Zalim: Bulundukları görevi ve ellerindeki yetkiyi başta muvahhidler olmak üzere mazlumların aleyhinde mahrumiyet, eziyet ve baskı aracına dönüştürerek kullanan Tağut’un kullarıdır.

Zalim: Yüce Allah’ın bizler için önder ve örnek kıldığı Rasûlullah’ın sallallahu aleyhi ve sellem sünnet-i seniyyesini terk edip bidatleri ihya edenlerdir.

Zalim: İradelerini, Allah’a isyan ettirecek şeylerden korumayanlardır.

Zalim: Meşru Emir’e itaat etmeyip karşı gelen ve böylece İslam cemaatinin hürmetini çiğnemeye cüret edip nefislerine zulmedenlerdir.

Her kim Tevhid akidesine aykırı inançlara yönelmek suretiyle Allah subhanehu ve teâlâ hakkında yalan uydurur ve böylelikle zalimlerden olursa başına toprak saçılsın!

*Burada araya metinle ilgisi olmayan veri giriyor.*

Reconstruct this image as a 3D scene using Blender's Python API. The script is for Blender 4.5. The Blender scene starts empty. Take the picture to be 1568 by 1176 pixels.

Kendisiyle tevhid arasına aşamayacağı engeller girmeden ve sıratta sûrun arkasından çağrılmadan önce hakka dönüp nefsine zulmetmekten kaçınsın.

Çünkü “Zalimler için hiç yardımcı yoktur.” (2/Bakara, 270)

Hamdımız ve minnetimiz ancak ve yalnız Allah’adır. Allah’ın salat ve selamı Efendimiz ve dostumuz Muhammed’in sallallahu aleyhi ve sellem, temiz ehli beytinin ve saygıdeğer ashabının üzerine olsun.